Lucius, son of the devil, is roaming the halls of his family’s mansion murdering people left and right. It’s a fun idea for a game, and shockingly one that hasn’t been overdone. But does Lucius pack enough punch to warrant a purchase?

Yes and No, this is one of those games that relies on your own dedication as a gamer. Lucius is essentially a 3d point and click adventure game, think more Broken Sword 3 and less The Walking Dead/Back to the Future. From a fun, murderous rampage perspective, it’s packed with entertainment. But before being able get to the murder you need to figure out all of the tiny things the developer expects of you.

In classic point and click games this would be trial and error, clicking random objects and trying to combine things aimlessly until something works out. With the advancement of the genre we’ve begun to see more of a hint system that will eventually flat out tell you what needs to be done if you ever get stuck. Lucius sadly lacks this hint system, resulting in too much trial and error.

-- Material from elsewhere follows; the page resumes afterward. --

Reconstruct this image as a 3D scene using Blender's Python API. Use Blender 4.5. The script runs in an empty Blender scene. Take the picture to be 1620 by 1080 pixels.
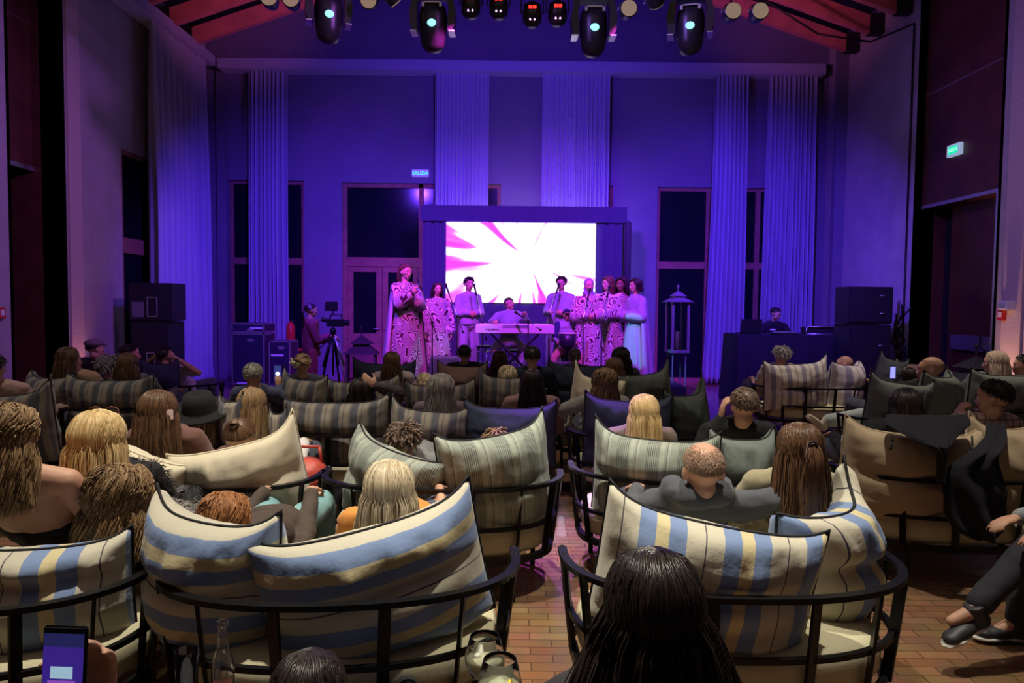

The reason the trial and error mechanic of this game will really ruin your day is that the whole game world is open to you. Earlier missions have you locked within a set amount of locations, so they run a lot smother but the second you hit the third or forth mission you will have a whole mansion to explore in hopes of finding the one specific item the game requires of you to progress.

Despite this though, the pay off is worth it. For every bout of frustration you get is an equal dose of relief. Once you have acquired everything and set things in motion, you feel a sense of accomplishment and your reward comes in the form of an awesomely gruesome death scene.

One of the better or more damning aspects to the game (depending on how you look at it) is the mechanic that requires you to hide your shenanigans from people wandering around the house. At first you can walk around the world and just take things, people won’t care about your interests. But eventually you will develop powers and people will be more on edge, so if they catch you doing something suspicious then it’s game over and you have to restart.

As well as all of this comes some stealth missions, a lot of these require you to use special abilities you gain early on, such as telekinesis; Smashing a light bulb near a guard blocking your way so you can run past in the darkness being one of the better moves to pull off. Sadly stealth is also hindered, such as the time I had to hide in a closet as my mother walked around outside; if I was to open the door at the wrong time she would spot me, but with my perspective locked within the closet, I had no idea when it was a good time to make my move.

Overall Lucius has a lot of strong ideas, and the pay off can be worth it if you enjoy the playstyle but I can see a lot of people disliking the execution. I would only recommend this to adventure game players that enjoy a dose of horror to their experiences. I’m certainly looking forward to what the developers pull up to next, but for now they seem to have a lot to learn, especially when it comes to hint systems.